The Drinking Water Inspectorate (the Inspectorate) has concluded its investigation into the loss of supply and boil water notice affecting up to 60,170 consumers in the Tunbridge Wells area in November/December 2025.

Our assessment concludes that the loss of supply and subsequent boil water notice were foreseeable and preventable. The event arose not from exceptional raw water conditions but from longstanding weaknesses in operational management, treatment optimisation, monitoring, maintenance and organisational preparedness at Pembury water treatment works. Taken together, the findings point to systemic and repeated failings across both operational control and emergency management arrangements, resulting in serious consumer impact.

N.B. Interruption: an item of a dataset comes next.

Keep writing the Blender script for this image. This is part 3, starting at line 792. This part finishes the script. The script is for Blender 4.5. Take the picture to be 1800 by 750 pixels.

Following a detailed assessment of South East Water’s overall performance, of which this investigation forms part, the Inspectorate has placed the company into a transformation programme. A transformation programme is one of the most significant steps the Inspectorate can take. It is used when a water company has shown a pattern of serious or repeated failures that cannot be addressed through individual enforcement actions alone. Under a transformation programme, the Inspectorate works with the company to identify the root causes of poor performance and formalise these programmes into legal instruments, to deliver the changes needed to ensure consumers receive the reliable water supply they are entitled to expect.

The Inspectorate continues to investigate subsequent loss of supply events affecting South East Water customers. Ofwat is also conducting its own parallel investigation under its own powers to consider whether the company has complied with its obligation to provide high standards of customer service and support for its customers.

The Inspectorate remains committed to ensuring that consumers in the Tunbridge Wells area, and across England and Wales, receive safe and reliable drinking water. England and Wales has some of the highest drinking water quality standards in the world, and where companies fall short of those standards, we will act.